==== Input rows ====
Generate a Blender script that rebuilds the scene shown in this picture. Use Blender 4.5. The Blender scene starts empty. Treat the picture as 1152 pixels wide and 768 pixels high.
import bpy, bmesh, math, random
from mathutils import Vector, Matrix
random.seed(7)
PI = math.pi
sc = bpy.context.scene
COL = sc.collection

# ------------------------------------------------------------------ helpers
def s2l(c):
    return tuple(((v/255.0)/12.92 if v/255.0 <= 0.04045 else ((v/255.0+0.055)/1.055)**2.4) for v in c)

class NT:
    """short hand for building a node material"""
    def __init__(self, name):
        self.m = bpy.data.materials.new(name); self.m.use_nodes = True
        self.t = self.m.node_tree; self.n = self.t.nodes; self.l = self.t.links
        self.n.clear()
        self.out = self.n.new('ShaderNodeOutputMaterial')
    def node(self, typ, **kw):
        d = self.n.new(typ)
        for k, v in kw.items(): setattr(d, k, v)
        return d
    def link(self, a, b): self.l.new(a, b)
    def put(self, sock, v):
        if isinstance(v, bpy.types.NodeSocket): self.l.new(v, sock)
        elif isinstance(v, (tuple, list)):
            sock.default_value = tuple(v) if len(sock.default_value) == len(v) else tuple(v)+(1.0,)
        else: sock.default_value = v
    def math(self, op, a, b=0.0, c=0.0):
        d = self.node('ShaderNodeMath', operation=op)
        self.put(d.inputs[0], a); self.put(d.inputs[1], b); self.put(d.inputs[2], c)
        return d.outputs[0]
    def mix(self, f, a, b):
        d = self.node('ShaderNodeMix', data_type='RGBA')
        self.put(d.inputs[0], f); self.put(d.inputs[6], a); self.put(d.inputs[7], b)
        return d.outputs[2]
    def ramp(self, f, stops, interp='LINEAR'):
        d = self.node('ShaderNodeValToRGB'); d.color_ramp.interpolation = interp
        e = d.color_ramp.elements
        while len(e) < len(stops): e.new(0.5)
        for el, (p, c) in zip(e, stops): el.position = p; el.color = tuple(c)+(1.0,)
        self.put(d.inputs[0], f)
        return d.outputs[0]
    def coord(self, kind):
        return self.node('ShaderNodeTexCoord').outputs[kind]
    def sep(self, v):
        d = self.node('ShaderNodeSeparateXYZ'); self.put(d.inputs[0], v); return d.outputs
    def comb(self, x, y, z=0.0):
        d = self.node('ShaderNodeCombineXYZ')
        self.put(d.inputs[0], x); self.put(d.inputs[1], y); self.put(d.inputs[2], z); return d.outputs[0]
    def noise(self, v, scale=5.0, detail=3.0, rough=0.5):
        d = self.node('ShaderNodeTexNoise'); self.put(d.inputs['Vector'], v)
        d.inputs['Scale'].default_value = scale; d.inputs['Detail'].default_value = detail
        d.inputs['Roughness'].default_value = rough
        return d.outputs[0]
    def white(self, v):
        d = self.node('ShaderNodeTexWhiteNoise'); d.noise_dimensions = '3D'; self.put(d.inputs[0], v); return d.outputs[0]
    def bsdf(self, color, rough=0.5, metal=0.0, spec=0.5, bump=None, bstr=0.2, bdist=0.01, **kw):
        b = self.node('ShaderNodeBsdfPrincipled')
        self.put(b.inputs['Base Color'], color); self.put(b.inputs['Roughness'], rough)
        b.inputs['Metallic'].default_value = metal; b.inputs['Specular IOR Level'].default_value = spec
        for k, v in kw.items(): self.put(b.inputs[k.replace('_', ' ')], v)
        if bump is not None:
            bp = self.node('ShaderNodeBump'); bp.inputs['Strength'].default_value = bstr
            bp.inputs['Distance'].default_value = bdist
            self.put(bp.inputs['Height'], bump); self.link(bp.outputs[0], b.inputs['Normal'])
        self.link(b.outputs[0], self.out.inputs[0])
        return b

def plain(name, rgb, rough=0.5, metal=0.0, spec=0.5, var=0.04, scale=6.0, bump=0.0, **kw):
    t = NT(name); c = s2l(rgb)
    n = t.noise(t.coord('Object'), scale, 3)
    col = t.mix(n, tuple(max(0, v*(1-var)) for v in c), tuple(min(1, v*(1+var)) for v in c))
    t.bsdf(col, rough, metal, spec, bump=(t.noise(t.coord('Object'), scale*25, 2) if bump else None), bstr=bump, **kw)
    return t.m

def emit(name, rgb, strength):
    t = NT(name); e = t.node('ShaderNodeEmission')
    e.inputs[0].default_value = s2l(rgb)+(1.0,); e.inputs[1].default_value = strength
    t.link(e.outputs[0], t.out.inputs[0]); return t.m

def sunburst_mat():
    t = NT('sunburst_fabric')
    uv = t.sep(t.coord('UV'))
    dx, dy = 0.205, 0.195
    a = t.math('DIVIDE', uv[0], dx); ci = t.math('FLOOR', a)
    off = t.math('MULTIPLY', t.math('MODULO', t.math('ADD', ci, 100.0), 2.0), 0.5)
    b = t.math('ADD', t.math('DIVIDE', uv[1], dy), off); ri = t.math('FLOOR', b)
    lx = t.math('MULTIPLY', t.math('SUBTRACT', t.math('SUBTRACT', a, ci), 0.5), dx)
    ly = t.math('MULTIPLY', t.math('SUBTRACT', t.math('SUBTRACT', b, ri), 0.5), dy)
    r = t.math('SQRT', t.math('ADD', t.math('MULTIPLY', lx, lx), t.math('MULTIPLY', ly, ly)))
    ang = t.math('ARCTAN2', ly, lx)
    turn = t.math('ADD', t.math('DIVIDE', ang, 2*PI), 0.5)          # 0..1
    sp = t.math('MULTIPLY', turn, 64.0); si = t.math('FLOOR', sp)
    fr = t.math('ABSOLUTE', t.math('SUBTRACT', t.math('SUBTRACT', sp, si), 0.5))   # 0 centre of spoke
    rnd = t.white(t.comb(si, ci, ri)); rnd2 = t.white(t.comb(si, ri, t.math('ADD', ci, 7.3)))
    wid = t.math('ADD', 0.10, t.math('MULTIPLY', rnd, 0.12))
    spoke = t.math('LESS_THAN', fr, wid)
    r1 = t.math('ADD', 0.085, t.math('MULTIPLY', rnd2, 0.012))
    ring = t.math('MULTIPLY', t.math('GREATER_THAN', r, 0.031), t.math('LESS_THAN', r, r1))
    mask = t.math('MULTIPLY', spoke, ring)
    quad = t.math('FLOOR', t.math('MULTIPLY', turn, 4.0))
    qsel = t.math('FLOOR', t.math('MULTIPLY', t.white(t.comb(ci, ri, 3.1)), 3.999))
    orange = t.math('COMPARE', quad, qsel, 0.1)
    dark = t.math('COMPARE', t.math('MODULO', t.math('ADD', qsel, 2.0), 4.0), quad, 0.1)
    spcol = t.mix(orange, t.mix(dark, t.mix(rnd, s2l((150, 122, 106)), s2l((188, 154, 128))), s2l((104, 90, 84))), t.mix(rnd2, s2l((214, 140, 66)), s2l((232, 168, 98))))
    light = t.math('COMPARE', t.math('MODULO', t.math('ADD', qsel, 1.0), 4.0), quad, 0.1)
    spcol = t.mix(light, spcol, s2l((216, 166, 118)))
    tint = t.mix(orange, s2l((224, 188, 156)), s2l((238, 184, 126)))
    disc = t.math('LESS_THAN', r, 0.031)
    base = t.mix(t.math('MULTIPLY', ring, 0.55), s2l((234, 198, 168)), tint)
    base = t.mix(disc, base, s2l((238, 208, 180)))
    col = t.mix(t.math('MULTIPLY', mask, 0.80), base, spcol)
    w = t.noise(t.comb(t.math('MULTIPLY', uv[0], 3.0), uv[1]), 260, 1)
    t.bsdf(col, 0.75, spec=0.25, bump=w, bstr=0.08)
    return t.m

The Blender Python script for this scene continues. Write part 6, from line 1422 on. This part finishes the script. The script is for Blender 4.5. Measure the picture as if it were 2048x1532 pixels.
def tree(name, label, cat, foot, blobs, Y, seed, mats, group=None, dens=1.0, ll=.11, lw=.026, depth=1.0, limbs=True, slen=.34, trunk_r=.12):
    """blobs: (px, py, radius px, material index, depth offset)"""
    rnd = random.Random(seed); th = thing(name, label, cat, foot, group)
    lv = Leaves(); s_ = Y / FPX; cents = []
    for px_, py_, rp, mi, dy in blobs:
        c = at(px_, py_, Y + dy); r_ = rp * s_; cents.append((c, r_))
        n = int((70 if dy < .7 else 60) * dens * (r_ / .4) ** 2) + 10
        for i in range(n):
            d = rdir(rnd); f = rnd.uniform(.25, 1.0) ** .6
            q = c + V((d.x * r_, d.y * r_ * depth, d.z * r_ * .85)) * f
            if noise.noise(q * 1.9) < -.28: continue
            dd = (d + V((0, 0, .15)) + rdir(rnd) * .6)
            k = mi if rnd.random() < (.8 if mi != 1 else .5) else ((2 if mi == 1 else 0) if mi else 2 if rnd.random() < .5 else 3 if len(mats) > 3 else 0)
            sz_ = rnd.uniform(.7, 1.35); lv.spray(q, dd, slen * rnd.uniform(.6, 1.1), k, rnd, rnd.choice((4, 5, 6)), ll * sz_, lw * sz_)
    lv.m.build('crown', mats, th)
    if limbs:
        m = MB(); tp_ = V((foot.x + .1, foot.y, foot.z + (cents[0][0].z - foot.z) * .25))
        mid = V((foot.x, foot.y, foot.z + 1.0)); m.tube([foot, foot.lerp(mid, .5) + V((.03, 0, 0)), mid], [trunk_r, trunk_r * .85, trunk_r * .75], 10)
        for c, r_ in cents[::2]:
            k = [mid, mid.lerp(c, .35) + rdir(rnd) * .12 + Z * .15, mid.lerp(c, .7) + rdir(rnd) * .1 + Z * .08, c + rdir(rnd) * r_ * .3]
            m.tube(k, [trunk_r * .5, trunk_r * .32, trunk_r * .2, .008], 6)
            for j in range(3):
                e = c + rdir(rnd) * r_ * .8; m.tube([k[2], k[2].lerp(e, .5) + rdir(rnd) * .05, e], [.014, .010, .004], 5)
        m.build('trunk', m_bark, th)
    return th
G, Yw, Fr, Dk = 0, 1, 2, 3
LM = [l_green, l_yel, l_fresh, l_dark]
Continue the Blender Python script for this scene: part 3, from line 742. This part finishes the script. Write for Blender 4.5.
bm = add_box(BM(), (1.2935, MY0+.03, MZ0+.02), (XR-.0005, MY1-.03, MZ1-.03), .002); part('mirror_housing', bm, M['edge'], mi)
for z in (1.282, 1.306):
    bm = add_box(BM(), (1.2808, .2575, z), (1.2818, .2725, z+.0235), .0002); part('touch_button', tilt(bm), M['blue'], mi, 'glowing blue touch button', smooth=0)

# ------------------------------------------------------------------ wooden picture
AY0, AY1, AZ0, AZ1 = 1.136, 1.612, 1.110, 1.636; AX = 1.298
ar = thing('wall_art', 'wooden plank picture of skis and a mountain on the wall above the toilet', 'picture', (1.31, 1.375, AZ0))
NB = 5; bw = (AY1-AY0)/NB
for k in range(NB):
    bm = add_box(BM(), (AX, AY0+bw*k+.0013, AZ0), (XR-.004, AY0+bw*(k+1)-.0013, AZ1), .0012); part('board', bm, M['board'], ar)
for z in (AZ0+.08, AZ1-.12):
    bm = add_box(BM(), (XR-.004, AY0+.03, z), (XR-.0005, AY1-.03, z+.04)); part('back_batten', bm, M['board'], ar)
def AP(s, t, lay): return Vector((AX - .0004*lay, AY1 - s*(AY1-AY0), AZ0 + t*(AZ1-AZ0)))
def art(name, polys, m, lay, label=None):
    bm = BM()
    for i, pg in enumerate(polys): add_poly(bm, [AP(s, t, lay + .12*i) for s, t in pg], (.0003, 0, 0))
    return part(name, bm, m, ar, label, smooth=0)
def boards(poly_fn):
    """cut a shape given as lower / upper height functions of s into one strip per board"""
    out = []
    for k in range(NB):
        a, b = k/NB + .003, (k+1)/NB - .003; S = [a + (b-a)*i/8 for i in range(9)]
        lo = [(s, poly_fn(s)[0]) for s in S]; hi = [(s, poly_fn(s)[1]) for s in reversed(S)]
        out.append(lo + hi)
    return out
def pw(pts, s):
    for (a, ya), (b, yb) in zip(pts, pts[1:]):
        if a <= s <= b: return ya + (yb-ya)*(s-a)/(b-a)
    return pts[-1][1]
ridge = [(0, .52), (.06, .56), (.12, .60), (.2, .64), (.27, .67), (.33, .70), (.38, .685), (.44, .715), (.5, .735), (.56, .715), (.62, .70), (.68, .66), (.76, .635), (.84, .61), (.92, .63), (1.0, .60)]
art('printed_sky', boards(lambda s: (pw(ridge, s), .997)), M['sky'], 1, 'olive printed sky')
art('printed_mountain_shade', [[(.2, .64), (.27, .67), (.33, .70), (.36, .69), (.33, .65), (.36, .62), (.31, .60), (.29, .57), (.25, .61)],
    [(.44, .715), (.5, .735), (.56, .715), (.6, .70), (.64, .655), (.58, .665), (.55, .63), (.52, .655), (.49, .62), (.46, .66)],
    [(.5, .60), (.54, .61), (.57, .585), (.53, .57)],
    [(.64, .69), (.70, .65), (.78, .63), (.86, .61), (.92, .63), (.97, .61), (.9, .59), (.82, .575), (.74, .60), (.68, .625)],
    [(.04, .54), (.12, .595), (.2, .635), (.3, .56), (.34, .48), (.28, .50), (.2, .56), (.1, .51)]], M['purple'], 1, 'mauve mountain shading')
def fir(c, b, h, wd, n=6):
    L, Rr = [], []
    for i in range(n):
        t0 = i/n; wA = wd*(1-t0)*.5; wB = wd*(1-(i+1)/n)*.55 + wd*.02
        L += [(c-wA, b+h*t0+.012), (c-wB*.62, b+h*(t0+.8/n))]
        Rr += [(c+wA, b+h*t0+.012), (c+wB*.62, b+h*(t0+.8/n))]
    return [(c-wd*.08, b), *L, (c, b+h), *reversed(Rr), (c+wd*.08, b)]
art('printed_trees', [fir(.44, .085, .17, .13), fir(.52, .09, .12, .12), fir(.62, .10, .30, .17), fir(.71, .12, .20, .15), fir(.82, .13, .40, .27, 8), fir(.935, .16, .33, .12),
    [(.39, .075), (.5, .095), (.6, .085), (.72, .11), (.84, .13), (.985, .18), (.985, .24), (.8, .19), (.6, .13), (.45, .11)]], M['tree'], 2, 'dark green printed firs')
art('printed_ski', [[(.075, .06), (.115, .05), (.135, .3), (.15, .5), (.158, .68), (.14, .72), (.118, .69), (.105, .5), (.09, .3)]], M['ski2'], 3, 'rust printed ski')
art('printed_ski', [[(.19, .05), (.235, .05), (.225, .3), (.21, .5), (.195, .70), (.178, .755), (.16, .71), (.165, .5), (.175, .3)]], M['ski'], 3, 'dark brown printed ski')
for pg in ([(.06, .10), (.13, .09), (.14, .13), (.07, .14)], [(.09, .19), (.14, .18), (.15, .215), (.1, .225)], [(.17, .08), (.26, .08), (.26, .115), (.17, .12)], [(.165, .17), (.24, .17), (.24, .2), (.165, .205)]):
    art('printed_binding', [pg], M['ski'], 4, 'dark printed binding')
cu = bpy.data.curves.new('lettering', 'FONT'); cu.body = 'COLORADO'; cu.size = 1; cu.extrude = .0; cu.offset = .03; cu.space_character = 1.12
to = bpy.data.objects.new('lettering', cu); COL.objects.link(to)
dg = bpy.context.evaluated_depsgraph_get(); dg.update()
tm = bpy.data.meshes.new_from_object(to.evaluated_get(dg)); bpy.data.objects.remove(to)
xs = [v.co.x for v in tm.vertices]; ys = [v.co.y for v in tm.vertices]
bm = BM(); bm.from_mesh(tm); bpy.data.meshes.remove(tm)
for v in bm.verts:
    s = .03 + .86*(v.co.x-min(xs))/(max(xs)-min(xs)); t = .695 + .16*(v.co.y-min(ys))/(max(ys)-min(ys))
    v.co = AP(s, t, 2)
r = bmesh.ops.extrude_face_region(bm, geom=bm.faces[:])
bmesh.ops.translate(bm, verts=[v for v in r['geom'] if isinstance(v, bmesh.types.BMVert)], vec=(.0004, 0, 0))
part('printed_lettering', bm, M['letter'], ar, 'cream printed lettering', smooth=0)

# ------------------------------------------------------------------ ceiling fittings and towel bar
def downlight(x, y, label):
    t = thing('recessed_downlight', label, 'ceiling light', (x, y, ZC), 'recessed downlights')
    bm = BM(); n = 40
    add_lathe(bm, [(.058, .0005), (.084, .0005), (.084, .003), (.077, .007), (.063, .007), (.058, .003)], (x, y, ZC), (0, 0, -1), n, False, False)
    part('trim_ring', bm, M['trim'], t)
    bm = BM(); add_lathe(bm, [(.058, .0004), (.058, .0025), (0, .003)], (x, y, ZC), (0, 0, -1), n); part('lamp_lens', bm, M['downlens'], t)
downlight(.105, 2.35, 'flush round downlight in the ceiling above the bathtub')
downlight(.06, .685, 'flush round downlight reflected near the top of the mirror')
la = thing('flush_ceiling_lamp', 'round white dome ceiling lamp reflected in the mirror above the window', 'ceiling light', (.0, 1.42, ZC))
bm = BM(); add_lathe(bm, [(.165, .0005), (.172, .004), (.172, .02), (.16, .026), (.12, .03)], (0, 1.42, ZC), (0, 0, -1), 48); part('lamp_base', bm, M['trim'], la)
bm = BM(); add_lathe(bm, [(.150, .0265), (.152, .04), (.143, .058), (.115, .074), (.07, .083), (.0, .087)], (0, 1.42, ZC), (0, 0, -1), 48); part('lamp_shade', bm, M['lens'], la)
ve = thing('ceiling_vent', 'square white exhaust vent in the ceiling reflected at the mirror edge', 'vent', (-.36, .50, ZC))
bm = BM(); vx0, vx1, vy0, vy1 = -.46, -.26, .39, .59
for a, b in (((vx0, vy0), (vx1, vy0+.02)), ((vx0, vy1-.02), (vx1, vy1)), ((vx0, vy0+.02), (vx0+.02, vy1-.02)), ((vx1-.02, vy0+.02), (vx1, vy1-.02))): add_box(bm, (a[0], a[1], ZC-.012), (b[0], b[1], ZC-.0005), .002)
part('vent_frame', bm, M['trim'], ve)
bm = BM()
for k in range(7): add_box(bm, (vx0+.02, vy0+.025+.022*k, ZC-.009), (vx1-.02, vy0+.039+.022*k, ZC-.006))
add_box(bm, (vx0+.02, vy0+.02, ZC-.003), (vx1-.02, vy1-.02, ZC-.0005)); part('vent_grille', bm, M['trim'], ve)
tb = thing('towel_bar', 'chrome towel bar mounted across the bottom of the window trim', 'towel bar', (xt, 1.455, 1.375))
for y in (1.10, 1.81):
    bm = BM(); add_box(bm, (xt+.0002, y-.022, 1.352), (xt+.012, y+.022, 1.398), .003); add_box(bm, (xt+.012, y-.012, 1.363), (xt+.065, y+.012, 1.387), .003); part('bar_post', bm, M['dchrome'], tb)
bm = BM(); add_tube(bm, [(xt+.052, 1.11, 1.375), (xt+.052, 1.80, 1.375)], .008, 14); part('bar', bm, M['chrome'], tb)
====
Your objective: Lines from the start of the material above through the line containing "COL = sc.collection" are to be duplicated exactly, and only those.

Task solution:
Generate a Blender script that rebuilds the scene shown in this picture. Use Blender 4.5. The Blender scene starts empty. Treat the picture as 1152 pixels wide and 768 pixels high.
import bpy, bmesh, math, random
from mathutils import Vector, Matrix
random.seed(7)
PI = math.pi
sc = bpy.context.scene
COL = sc.collection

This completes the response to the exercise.